Jan. 5th, 2006

elvendoll: (stills)
It totally hasn't sunk in that in a couple of days, I leave for almost 3 weeks. To go to a foreign country. Where I will spend 9 days with people I don't know and 8 more on my own.
Instead, I'm feeling twitchy about parts of my life that I'm forcing into "on hold" status - like looking for a place to move to in March and my new year's resolution. At least my grade finally posted, and the incomplete fiasco is finally totally done. It's nice to see that I brought up my GPA to 3.419 (after finishing my first year+ of college with a 2.76). I also looked at my transcript and was kinda shocked to see that this class (well, and moving cross country) kept me out of school for 4 sessions - if I'd taken a class for each one of those, I'd be within inches of graduating now.

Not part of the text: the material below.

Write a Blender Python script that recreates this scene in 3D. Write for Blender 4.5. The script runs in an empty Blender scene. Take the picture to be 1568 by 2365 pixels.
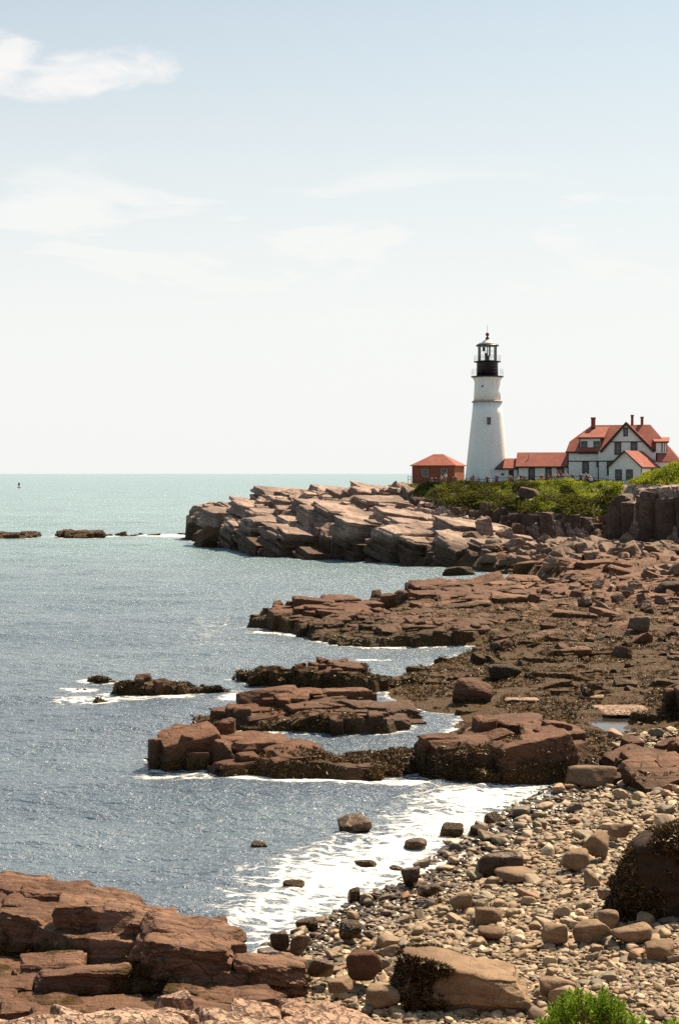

Due to a work snafu, [livejournal.com profile] sol3 can't come play with me tonight, and in the grand scheme of things, I think that's the universe telling me to lay low and actually pack and get stuff done at home tonight. I'm going to listen, but a part of me feels a compulsive need to spend time out and about before disappearing for so long.
Amusingly enough, I broke the sole to one of my most-worn pairs of boots last night. Tonight should also feature an adventure in trying to find a place that'll fix it by tomorrow.

Apparently, I'm also feeling scattered, because I had more thoughts, and now they're gone.